INSTRUCTIONS FOR THE TASK
Lines that contain "Blender" are to be counted; give only their number.

RAW DATA
#####

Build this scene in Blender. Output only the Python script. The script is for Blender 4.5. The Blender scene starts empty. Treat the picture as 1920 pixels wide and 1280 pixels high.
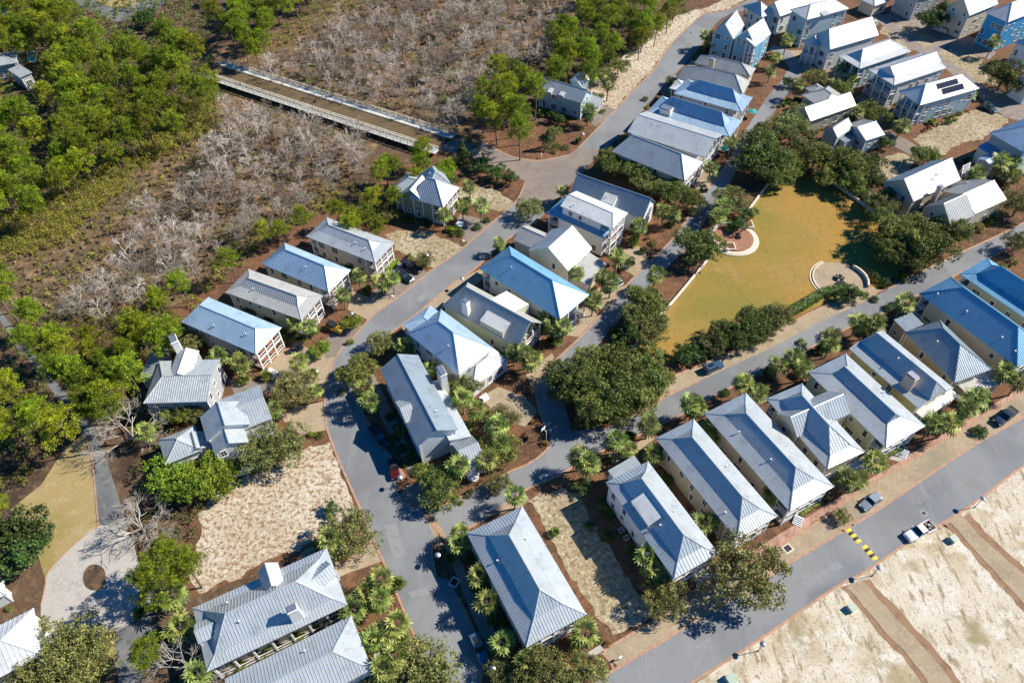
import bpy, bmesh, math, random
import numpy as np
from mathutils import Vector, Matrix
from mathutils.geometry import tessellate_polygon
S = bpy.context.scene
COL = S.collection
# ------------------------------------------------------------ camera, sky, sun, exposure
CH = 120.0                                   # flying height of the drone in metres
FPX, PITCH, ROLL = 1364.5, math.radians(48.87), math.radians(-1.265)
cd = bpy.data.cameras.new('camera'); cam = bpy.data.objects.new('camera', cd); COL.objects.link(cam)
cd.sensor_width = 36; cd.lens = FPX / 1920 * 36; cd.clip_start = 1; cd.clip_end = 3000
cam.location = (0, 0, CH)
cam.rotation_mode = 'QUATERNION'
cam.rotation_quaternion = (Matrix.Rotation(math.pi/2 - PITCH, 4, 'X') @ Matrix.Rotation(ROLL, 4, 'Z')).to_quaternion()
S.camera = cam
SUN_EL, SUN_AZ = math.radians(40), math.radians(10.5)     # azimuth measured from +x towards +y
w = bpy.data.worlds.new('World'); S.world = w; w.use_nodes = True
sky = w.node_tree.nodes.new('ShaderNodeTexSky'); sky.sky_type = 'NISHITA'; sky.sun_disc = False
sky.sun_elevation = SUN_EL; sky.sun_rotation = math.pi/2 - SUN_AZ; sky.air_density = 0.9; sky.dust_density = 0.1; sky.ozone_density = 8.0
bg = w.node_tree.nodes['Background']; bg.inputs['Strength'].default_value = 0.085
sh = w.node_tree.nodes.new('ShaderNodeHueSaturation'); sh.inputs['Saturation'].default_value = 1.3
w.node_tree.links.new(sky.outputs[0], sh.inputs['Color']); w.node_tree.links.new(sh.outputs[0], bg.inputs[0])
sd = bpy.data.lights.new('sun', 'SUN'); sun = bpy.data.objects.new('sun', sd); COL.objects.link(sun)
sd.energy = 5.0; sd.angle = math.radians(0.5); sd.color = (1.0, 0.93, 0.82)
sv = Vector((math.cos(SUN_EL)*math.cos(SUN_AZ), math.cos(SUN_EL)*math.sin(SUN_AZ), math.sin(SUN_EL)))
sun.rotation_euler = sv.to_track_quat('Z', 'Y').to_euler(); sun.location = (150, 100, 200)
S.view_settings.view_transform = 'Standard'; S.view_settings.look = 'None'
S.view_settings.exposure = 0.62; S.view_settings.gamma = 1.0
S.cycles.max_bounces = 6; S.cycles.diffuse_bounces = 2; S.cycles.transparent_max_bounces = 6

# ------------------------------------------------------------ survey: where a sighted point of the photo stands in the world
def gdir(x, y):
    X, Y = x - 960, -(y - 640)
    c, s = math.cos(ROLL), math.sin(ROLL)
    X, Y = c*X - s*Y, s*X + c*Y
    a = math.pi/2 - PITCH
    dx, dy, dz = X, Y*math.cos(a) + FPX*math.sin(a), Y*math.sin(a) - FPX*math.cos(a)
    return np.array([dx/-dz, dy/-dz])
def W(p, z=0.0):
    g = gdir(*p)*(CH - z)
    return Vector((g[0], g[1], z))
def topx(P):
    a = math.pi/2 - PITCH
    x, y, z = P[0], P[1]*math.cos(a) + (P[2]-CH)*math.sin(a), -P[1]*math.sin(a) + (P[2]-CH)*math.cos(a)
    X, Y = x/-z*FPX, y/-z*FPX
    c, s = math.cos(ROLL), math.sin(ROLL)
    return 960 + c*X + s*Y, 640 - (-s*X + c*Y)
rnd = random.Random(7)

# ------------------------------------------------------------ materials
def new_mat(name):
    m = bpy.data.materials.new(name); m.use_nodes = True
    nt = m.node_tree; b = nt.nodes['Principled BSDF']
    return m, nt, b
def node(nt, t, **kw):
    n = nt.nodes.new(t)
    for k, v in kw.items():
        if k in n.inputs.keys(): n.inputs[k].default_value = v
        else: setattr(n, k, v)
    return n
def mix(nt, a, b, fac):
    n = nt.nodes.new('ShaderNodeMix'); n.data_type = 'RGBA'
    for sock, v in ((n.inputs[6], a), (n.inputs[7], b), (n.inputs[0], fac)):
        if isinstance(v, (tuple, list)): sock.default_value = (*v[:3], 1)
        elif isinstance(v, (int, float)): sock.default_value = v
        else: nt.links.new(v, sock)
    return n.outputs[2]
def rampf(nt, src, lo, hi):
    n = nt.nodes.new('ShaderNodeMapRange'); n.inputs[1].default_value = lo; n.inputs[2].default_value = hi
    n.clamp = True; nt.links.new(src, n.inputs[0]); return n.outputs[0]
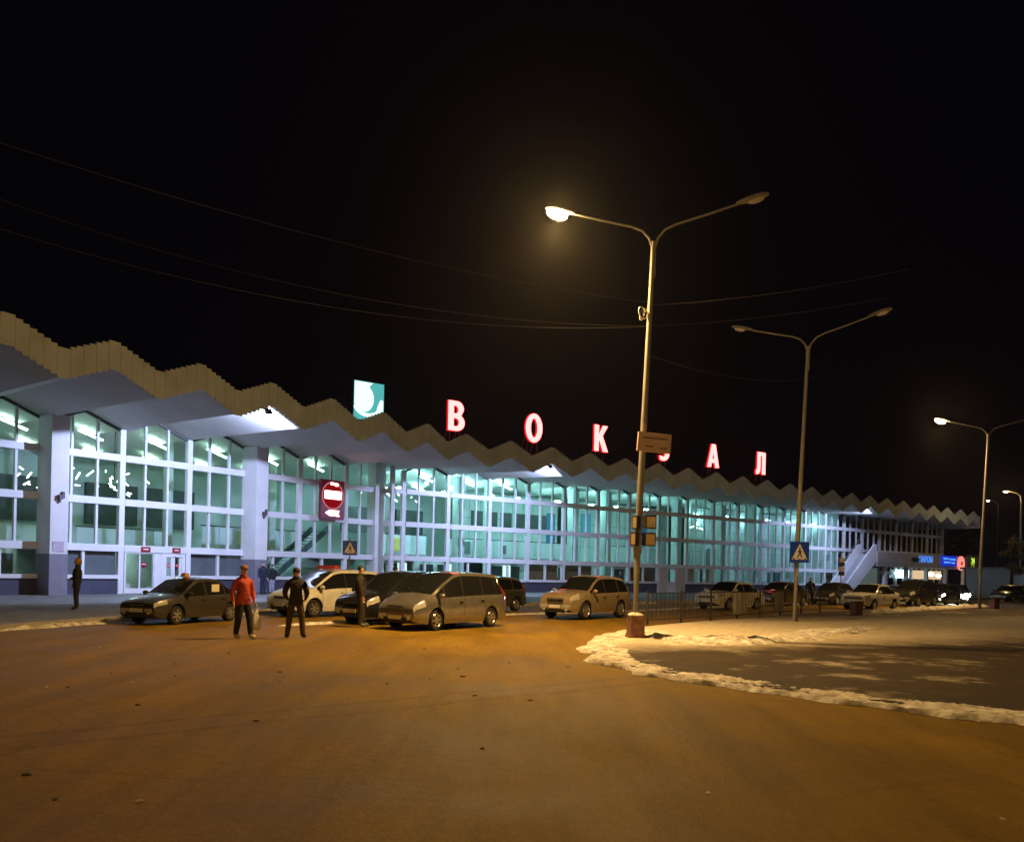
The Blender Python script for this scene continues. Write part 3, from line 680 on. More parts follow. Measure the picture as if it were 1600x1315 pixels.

#####

RESPONSE TO THIS TASK
2